Tuesday, February 4, 2020

Trust vs. Reliance



                          Trust vs. Reliance

Declines in trust of government correlate strongly with calls for more government regulation in more parts of our lives. "Individuals in low-trust countries want more government intervention even though they know the government is corrupt," explain the authors of a 2010 Quarterly Journal of Economics paper. That's certainly the case in the United States, where the size, scope, and spending of government has vastly increased over exactly the same period in which trust and confidence in the government has cratered. In 2018, one of the paper's authors, Andrei Shleifer, a Harvard economist who grew up in the Soviet Union before coming to America, was asked, why do citizens ask a government they don't believe in to bring order? "They want regulation," he said. "They want a dictator who will bring back order."

While this might be a simplistic--or Russian--explanation, the correlation is curious.

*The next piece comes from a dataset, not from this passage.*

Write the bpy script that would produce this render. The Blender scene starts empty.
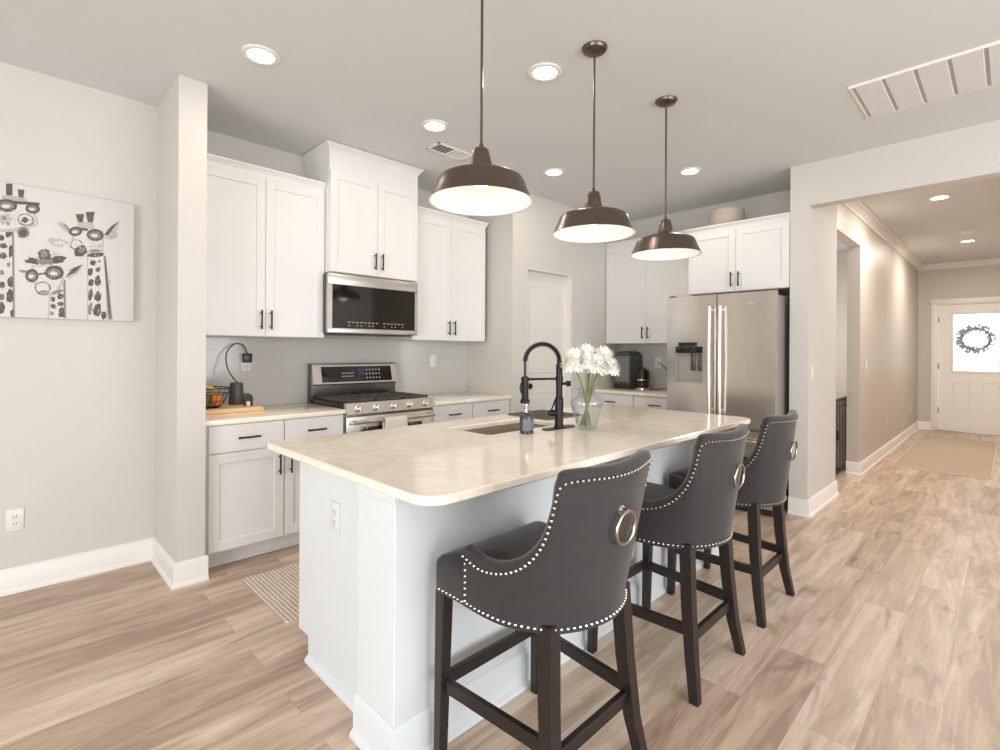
import bpy, bmesh, math, random
from mathutils import Vector, Matrix
random.seed(7)
PI = math.pi
sc = bpy.context.scene
COL = sc.collection

# ------------------------------------------------------------------ camera
F_PX, YAW, ROLL, DY, CAM_H = 505.1, math.radians(45.34), math.radians(0.34), -24.57, 1.33
cd = bpy.data.cameras.new('camera'); cam = bpy.data.objects.new('camera', cd); COL.objects.link(cam)
cd.sensor_fit = 'HORIZONTAL'; cd.sensor_width = 36.0; cd.lens = F_PX / 1000 * 36.0
cd.shift_x = 0.0; cd.shift_y = DY / 1000.0; cd.clip_start = 0.05; cd.clip_end = 200
fw = Vector((math.cos(YAW), math.sin(YAW), 0)); rt = Vector((math.sin(YAW), -math.cos(YAW), 0)); up = Vector((0, 0, 1))
r2 = rt * math.cos(ROLL) + up * math.sin(ROLL); u2 = up * math.cos(ROLL) - rt * math.sin(ROLL)
M = Matrix((r2, u2, -fw)).transposed().to_4x4(); M.translation = (0, 0, CAM_H)
cam.matrix_world = M
sc.camera = cam

# ------------------------------------------------------------------ world, view, daylight
sc.view_settings.view_transform = 'Standard'; sc.view_settings.look = 'None'
sc.view_settings.gamma = 1.0; sc.view_settings.use_curve_mapping = False
sc.view_settings.exposure = 0.05
w = bpy.data.worlds.new('daylight'); sc.world = w; w.use_nodes = True
bg = w.node_tree.nodes['Background']; bg.inputs[0].default_value = (0.90, 0.96, 1.0, 1); bg.inputs[1].default_value = 1.6
sc.cycles.max_bounces = 10; sc.cycles.diffuse_bounces = 6; sc.cycles.glossy_bounces = 4
sc.cycles.transmission_bounces = 8; sc.cycles.transparent_max_bounces = 12
sc.cycles.sample_clamp_indirect = 6.0
sc.cycles.use_denoising = True
sc.cycles.caustics_reflective = False; sc.cycles.caustics_refractive = False

def area(name, loc, direction, sx, sy, power, col, shape='RECTANGLE', spread=PI):
    l = bpy.data.lights.new(name, 'AREA'); l.shape = shape; l.size = sx; l.size_y = sy
    l.energy = power; l.color = col; l.spread = spread
    o = bpy.data.objects.new(name, l); COL.objects.link(o); o.location = loc
    o.rotation_euler = Vector(direction).to_track_quat('-Z', 'Y').to_euler()
    return o
DAY = (0.93, 0.965, 1.0); WARM = (1.0, 0.89, 0.78)
area('patio_daylight', (-4.30, -0.7, 1.2), (1, 0, 0), 3.4, 2.2, 205, DAY)  # area lamp in an unseen opening, moved so it reaches the base cabinets
area('side_window_daylight', (1.4, -3.80, 1.45), (0, 1, 0), 4.4, 2.0, 165, DAY)
area('side_room_fill', (7.6, 2.40, 1.5), (0, -1, 0), 1.6, 1.4, 24, (1, 0.98, 0.95))  # unseen lamp added to brighten the side room behind the doorway
CEIL = 2.86
DOWN_W, HALL_W, PEND_W = 3.0, 35.0, 0.6

# ------------------------------------------------------------------ materials
def lin(c):
    return tuple(((v/255)/12.92 if v/255 <= 0.04045 else (((v/255)+0.055)/1.055)**2.4) for v in c)
def nodes(name):
    m = bpy.data.materials.new(name); m.use_nodes = True
    nt = m.node_tree
    return m, nt, nt.nodes['Principled BSDF']
def mat(name, rgb, rough=0.5, metal=0.0, var=0.03, scale=8.0, bump=0.0, bscale=200.0, spec=None, coat=0.0, stretch=None, sheen=0.0):
    """one procedural material: a colour with a fine noise variation and, if asked, a noise bump"""
    m, nt, b = nodes(name); N, L = nt.nodes, nt.links
    c = lin(rgb)
    tc = N.new('ShaderNodeTexCoord'); mp = N.new('ShaderNodeMapping'); L.new(tc.outputs['Object'], mp.inputs[0])
    if stretch: mp.inputs['Scale'].default_value = stretch
    n = N.new('ShaderNodeTexNoise'); n.inputs['Scale'].default_value = scale; n.inputs['Detail'].default_value = 4
    L.new(mp.outputs[0], n.inputs['Vector'])
    mx = N.new('ShaderNodeMix'); mx.data_type = 'RGBA'
    mx.inputs[6].default_value = tuple(v*(1-var) for v in c)+(1,); mx.inputs[7].default_value = tuple(min(1, v*(1+var)) for v in c)+(1,)
    L.new(n.outputs['Fac'], mx.inputs[0]); L.new(mx.outputs[2], b.inputs['Base Color'])
    b.inputs['Roughness'].default_value = rough; b.inputs['Metallic'].default_value = metal
    if spec is not None: b.inputs['Specular IOR Level'].default_value = spec
    if coat: b.inputs['Coat Weight'].default_value = coat; b.inputs['Coat Roughness'].default_value = 0.1
    if sheen: b.inputs['Sheen Weight'].default_value = sheen; b.inputs['Sheen Roughness'].default_value = 0.4
    if bump:
        n2 = N.new('ShaderNodeTexNoise'); n2.inputs['Scale'].default_value = bscale; n2.inputs['Detail'].default_value = 3
        L.new(mp.outputs[0], n2.inputs['Vector'])
        bp = N.new('ShaderNodeBump'); bp.inputs['Strength'].default_value = bump; bp.inputs['Distance'].default_value = 0.002
        L.new(n2.outputs['Fac'], bp.inputs['Height']); L.new(bp.outputs[0], b.inputs['Normal'])
    return m
def emit(name, rgb, strength):
    m, nt, b = nodes(name)
    b.inputs['Base Color'].default_value = (0.8, 0.8, 0.8, 1)
    b.inputs['Emission Color'].default_value = rgb+(1,); b.inputs['Emission Strength'].default_value = strength
    return m
def glass(name, rgb=(1, 1, 1), thin=True, mixv=0.12):
    """clear glass: transparent with a fresnel gloss, so light still passes"""
    m = bpy.data.materials.new(name); m.use_nodes = True; nt = m.node_tree; N, L = nt.nodes, nt.links
    N.clear(); out = N.new('ShaderNodeOutputMaterial'); mix = N.new('ShaderNodeMixShader')
    t = N.new('ShaderNodeBsdfTransparent'); t.inputs[0].default_value = rgb+(1,)
    g = N.new('ShaderNodeBsdfGlossy'); g.inputs['Roughness'].default_value = 0.02
    lw = N.new('ShaderNodeLayerWeight'); lw.inputs[0].default_value = 0.25
    ml = N.new('ShaderNodeMath'); ml.operation = 'MULTIPLY_ADD'; ml.inputs[1].default_value = 0.42; ml.inputs[2].default_value = mixv*0.3
    L.new(lw.outputs['Facing'], ml.inputs[0]); L.new(ml.outputs[0], mix.inputs[0])
    L.new(t.outputs[0], mix.inputs[1]); L.new(g.outputs[0], mix.inputs[2]); L.new(mix.outputs[0], out.inputs[0])
    return m

def floor_material():
    m, nt, b = nodes('oak_plank_floor'); N, L = nt.nodes, nt.links
    tc = N.new('ShaderNodeTexCoord')
    br = N.new('ShaderNodeTexBrick'); br.offset = 0.37; br.offset_frequency = 2; br.squash = 1
    for k, v in (('Scale', 1.0), ('Brick Width', 1.25), ('Row Height', 0.182), ('Mortar Size', 0.0012), ('Mortar Smooth', 0.3), ('Bias', 0.0)):
        br.inputs[k].default_value = v
    br.inputs['Color1'].default_value = (0, 0, 0, 1); br.inputs['Color2'].default_value = (1, 1, 1, 1); br.inputs['Mortar'].default_value = (0.5, 0.5, 0.5, 1)
    L.new(tc.outputs['Object'], br.inputs['Vector'])
    # per plank offset of the grain so that no two boards match
    sc_ = N.new('ShaderNodeVectorMath'); sc_.operation = 'MULTIPLY'; sc_.inputs[1].default_value = (7.3, 3.1, 0)
    L.new(br.outputs['Color'], sc_.inputs[0])
    ad = N.new('ShaderNodeVectorMath'); ad.operation = 'ADD'; L.new(tc.outputs['Object'], ad.inputs[0]); L.new(sc_.outputs[0], ad.inputs[1])
    mp = N.new('ShaderNodeMapping'); mp.inputs['Scale'].default_value = (1.1, 9.0, 1); L.new(ad.outputs[0], mp.inputs[0])
    n1 = N.new('ShaderNodeTexNoise'); n1.inputs['Scale'].default_value = 1.6; n1.inputs['Detail'].default_value = 6; n1.inputs['Roughness'].default_value = 0.6; n1.inputs['Distortion'].default_value = 0.8
    L.new(mp.outputs[0], n1.inputs['Vector'])
    mp2 = N.new('ShaderNodeMapping'); mp2.inputs['Scale'].default_value = (3.0, 60.0, 1); L.new(ad.outputs[0], mp2.inputs[0])
    n2 = N.new('ShaderNodeTexNoise'); n2.inputs['Scale'].default_value = 1.5; n2.inputs['Detail'].default_value = 4; L.new(mp2.outputs[0], n2.inputs['Vector'])
    # knots and dark cathedral streaks
    mp3 = N.new('ShaderNodeMapping'); mp3.inputs['Scale'].default_value = (0.9, 3.6, 1); L.new(ad.outputs[0], mp3.inputs[0])
    n3 = N.new('ShaderNodeTexNoise'); n3.inputs['Scale'].default_value = 1.9; n3.inputs['Detail'].default_value = 3; n3.inputs['Distortion'].default_value = 1.5; L.new(mp3.outputs[0], n3.inputs['Vector'])
    r3 = N.new('ShaderNodeMapRange'); r3.inputs[1].default_value = 0.60; r3.inputs[2].default_value = 0.74; L.new(n3.outputs['Fac'], r3.inputs[0])
    cr = N.new('ShaderNodeValToRGB'); e = cr.color_ramp.elements
    e[0].position = 0.25; e[0].color = lin((166, 143, 123))+(1,)
    e[1].position = 0.75; e[1].color = lin((222, 203, 183))+(1,)
    k = cr.color_ramp.elements.new(0.5); k.color = lin((199, 175, 153))+(1,)
    # plank tone + grain -> ramp
    bw = N.new('ShaderNodeRGBToBW'); L.new(br.outputs['Color'], bw.inputs[0])
    m1 = N.new('ShaderNodeMath'); m1.operation = 'MULTIPLY'; m1.inputs[1].default_value = 0.36; L.new(bw.outputs[0], m1.inputs[0])
    m2 = N.new('ShaderNodeMath'); m2.operation = 'MULTIPLY_ADD'; m2.inputs[1].default_value = 1.15; L.new(n1.outputs['Fac'], m2.inputs[0]); L.new(m1.outputs[0], m2.inputs[2])
    m3 = N.new('ShaderNodeMath'); m3.operation = 'MULTIPLY_ADD'; m3.inputs[1].default_value = 0.22; L.new(n2.outputs['Fac'], m3.inputs[0]); L.new(m2.outputs[0], m3.inputs[2])
    m4 = N.new('ShaderNodeMath'); m4.operation = 'SUBTRACT'; m4.inputs[1].default_value = 0.35; L.new(m3.outputs[0], m4.inputs[0])
    L.new(m4.outputs[0], cr.inputs[0])
    dk = N.new('ShaderNodeMix'); dk.data_type = 'RGBA'; dk.inputs[7].default_value = lin((132, 107, 90))+(1,)
    mm = N.new('ShaderNodeMath'); mm.operation = 'MULTIPLY'; mm.inputs[1].default_value = 0.65; L.new(r3.outputs[0], mm.inputs[0])
    L.new(mm.outputs[0], dk.inputs[0]); L.new(cr.outputs[0], dk.inputs[6])
    sm = N.new('ShaderNodeMix'); sm.data_type = 'RGBA'; sm.inputs[7].default_value = lin((120, 98, 82))+(1,)
    mf = N.new('ShaderNodeMath'); mf.operation = 'MULTIPLY'; mf.inputs[1].default_value = 0.4; L.new(br.outputs['Fac'], mf.inputs[0])
    L.new(mf.outputs[0], sm.inputs[0]); L.new(dk.outputs[2], sm.inputs[6]); L.new(sm.outputs[2], b.inputs['Base Color'])
    b.inputs['Roughness'].default_value = 0.36; b.inputs['Specular IOR Level'].default_value = 0.45
    bp = N.new('ShaderNodeBump'); bp.inputs['Strength'].default_value = 0.12; bp.inputs['Distance'].default_value = 0.002
    L.new(n2.outputs['Fac'], bp.inputs['Height']); L.new(bp.outputs[0], b.inputs['Normal'])
    return m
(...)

Counterintuitively, the relative size and spending of government in the United States actually flattened or dipped during periods when trust and confidence in government picked up:
From 1994 to 2001, Pew data show upticks in the number of people who trust the government to mostly do the right thing…. Using inflation-adjusted dollars, the feds spent about $250 billion more in [Bill] Clinton's last year than in his first, a small increase compared to the spending surges seen under Ronald Reagan and George W. Bush. Viewed as a percentage of GDP, federal spending fell significantly during that period. In 1991, it equaled 21 percent. By 2001, it equaled just 17.5 percent.

It could also be that lack of confidence in government is taught, that it rises when government action is more prominent. On the other hand, in a crisis people may just turn to the seemingly strongest solution.